What to work on:
Retype exactly the lines below, beginning with the first and ending with the line where "trees, one by one" appears.
--- start of Data extract ---
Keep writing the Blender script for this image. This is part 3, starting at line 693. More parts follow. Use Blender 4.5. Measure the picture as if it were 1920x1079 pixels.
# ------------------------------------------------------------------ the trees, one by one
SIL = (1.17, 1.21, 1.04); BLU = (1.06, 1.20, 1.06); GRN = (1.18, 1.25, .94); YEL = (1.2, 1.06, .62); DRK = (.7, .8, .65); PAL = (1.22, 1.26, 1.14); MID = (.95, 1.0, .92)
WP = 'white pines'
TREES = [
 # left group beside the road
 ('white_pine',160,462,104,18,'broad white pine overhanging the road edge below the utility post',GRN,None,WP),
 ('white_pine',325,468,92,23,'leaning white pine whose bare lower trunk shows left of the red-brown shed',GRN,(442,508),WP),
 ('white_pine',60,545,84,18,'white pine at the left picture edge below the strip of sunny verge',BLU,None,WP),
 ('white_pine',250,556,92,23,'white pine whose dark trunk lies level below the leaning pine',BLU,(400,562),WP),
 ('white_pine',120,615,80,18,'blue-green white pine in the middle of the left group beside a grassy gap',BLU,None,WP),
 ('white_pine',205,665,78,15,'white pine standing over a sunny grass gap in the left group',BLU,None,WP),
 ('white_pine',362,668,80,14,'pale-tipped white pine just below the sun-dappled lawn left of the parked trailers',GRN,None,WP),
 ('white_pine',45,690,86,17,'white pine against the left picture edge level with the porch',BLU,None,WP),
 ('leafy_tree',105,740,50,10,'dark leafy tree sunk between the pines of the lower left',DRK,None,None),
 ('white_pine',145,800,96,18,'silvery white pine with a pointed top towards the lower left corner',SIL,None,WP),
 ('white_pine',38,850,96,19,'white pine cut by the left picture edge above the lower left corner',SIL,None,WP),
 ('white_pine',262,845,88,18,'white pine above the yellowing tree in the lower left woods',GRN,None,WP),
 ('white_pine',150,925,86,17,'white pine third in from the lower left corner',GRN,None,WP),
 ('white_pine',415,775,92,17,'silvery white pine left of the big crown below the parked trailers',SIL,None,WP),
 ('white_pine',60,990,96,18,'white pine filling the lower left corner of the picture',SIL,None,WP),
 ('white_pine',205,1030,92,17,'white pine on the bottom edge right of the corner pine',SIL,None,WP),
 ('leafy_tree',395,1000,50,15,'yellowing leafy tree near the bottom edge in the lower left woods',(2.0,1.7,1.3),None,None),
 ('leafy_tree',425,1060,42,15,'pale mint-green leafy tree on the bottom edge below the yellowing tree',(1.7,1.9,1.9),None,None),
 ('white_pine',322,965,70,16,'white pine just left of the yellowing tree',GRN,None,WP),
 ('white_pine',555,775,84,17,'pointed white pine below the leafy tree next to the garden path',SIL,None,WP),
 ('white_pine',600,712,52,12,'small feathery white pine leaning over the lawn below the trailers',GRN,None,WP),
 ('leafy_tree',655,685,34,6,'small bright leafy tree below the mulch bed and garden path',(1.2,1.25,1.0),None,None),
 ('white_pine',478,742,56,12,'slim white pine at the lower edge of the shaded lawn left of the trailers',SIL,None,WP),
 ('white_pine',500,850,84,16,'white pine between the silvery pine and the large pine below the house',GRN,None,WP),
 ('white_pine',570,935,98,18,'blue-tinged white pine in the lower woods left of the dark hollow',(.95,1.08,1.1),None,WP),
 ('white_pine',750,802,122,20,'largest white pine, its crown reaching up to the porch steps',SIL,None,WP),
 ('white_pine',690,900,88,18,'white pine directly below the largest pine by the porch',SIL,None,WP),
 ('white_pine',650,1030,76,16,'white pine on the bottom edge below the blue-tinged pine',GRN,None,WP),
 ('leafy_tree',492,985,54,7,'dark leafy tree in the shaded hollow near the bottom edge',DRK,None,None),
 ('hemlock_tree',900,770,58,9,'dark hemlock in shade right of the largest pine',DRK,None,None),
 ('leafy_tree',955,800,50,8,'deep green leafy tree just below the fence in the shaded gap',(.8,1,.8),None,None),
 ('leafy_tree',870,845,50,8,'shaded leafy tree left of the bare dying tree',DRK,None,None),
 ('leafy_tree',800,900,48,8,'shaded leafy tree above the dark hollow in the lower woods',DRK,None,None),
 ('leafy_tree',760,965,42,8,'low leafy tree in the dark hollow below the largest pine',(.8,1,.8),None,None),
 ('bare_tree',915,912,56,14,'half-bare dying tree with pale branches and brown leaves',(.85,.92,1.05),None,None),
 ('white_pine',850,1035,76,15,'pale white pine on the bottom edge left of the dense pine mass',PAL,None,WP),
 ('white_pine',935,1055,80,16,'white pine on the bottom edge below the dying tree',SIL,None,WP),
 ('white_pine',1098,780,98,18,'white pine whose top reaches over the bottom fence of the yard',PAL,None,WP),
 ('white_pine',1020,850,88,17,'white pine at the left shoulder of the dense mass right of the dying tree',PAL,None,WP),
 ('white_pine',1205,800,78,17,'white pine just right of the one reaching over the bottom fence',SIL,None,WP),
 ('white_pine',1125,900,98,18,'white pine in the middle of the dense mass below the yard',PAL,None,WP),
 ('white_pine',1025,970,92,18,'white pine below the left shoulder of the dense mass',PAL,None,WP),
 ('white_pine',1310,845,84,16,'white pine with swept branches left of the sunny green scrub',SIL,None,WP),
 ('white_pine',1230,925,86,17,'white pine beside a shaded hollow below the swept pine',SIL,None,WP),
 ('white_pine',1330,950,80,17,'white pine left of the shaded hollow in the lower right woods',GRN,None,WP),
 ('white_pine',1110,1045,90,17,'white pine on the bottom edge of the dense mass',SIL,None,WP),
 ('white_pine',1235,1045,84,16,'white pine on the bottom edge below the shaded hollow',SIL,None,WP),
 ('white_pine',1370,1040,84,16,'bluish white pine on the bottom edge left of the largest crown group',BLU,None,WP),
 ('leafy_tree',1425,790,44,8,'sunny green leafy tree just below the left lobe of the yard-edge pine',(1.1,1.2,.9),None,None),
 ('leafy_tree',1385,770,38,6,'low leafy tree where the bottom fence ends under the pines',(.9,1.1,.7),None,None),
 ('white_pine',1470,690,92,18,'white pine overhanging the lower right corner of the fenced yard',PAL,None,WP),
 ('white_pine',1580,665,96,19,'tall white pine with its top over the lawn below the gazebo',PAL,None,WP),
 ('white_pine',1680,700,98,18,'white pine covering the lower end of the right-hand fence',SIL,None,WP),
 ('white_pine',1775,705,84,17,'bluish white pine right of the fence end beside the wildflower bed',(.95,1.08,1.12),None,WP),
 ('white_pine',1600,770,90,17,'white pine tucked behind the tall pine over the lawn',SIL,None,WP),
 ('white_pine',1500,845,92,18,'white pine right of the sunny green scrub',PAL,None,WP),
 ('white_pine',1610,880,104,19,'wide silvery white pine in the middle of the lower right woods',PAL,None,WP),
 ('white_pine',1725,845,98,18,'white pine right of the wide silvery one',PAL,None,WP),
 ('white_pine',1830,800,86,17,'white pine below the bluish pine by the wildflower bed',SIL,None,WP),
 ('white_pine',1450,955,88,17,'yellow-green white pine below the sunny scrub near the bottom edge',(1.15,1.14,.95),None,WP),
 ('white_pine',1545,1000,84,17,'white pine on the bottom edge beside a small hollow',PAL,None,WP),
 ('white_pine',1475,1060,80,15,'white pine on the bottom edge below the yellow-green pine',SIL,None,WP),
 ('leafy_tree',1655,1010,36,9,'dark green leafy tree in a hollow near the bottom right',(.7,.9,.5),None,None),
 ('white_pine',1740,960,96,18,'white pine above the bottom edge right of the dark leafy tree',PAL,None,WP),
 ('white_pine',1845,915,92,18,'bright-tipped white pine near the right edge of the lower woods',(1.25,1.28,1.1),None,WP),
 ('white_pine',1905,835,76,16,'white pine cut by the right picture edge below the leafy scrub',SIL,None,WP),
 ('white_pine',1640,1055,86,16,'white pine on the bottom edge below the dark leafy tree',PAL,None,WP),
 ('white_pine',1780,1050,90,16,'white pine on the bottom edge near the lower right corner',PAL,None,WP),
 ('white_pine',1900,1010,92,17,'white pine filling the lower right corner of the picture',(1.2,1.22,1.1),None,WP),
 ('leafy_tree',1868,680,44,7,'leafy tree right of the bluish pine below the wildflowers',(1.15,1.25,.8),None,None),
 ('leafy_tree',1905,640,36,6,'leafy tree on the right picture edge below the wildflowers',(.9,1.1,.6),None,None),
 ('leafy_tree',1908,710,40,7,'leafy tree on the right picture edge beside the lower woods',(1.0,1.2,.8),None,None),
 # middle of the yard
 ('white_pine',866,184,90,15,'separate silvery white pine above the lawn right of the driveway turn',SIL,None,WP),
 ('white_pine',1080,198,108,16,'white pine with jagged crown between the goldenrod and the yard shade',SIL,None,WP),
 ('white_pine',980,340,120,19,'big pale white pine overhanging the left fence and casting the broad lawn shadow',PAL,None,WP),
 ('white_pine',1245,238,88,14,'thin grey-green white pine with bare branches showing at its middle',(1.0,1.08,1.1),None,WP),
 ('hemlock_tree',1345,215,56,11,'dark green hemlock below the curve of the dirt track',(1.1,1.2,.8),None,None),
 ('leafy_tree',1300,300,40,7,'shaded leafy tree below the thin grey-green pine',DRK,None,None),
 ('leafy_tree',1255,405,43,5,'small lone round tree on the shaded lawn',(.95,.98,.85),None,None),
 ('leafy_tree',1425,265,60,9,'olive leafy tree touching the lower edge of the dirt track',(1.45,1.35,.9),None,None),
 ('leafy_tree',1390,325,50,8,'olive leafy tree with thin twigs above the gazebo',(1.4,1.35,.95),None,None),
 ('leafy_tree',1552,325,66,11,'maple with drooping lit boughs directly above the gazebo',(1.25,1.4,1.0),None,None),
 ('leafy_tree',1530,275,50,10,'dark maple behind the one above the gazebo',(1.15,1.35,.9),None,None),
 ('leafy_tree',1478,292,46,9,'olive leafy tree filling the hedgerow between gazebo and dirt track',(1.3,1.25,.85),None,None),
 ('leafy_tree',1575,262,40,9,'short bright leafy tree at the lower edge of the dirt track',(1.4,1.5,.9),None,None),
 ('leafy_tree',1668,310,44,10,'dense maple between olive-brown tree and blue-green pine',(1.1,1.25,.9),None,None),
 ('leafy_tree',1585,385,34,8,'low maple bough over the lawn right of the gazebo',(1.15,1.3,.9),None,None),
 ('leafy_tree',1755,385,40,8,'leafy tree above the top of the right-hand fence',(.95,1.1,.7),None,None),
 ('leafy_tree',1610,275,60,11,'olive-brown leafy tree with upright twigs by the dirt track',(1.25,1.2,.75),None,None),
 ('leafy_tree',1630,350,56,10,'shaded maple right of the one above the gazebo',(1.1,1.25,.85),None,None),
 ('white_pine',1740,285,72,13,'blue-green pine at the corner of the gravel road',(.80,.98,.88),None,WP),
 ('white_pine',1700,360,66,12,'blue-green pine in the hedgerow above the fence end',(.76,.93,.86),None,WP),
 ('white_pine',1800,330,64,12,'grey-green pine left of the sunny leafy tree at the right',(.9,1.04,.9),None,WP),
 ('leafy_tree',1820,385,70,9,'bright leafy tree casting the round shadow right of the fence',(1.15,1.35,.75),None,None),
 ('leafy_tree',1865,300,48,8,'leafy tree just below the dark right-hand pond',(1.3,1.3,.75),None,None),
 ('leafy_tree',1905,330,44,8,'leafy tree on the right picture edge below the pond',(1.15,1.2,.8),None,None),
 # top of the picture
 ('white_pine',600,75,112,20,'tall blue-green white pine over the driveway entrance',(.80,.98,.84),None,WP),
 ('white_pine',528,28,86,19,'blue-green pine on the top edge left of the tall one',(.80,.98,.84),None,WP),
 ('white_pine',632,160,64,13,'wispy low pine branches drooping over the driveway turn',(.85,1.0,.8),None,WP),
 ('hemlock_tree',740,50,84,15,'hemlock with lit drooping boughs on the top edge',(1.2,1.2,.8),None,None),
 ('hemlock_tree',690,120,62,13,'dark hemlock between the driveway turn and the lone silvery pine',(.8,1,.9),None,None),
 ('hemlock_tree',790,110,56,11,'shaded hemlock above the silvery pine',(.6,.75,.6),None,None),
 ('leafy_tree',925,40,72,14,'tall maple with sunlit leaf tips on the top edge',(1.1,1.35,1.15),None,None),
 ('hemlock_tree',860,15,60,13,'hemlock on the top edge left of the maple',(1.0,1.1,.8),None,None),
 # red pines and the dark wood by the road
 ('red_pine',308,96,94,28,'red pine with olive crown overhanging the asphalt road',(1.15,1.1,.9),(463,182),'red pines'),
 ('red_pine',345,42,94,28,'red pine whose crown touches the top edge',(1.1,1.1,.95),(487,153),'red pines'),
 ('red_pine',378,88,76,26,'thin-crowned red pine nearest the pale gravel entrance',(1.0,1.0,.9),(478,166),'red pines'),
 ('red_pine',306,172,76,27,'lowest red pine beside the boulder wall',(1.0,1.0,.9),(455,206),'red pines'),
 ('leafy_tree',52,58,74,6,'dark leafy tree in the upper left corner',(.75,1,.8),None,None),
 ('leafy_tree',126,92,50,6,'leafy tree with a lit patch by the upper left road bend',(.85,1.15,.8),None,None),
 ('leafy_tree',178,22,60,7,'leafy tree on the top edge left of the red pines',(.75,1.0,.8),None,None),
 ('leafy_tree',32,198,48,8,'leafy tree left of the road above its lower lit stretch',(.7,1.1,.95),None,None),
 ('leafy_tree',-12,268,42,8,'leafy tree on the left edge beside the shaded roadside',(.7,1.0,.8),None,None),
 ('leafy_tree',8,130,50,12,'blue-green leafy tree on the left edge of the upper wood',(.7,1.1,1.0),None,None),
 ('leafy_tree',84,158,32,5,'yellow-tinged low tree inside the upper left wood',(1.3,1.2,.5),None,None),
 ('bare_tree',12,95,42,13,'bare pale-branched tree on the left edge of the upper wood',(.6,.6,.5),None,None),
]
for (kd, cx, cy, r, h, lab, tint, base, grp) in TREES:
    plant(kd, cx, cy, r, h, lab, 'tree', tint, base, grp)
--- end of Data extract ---
Full response:
Keep writing the Blender script for this image. This is part 3, starting at line 693. More parts follow. Use Blender 4.5. Measure the picture as if it were 1920x1079 pixels.
# ------------------------------------------------------------------ the trees, one by one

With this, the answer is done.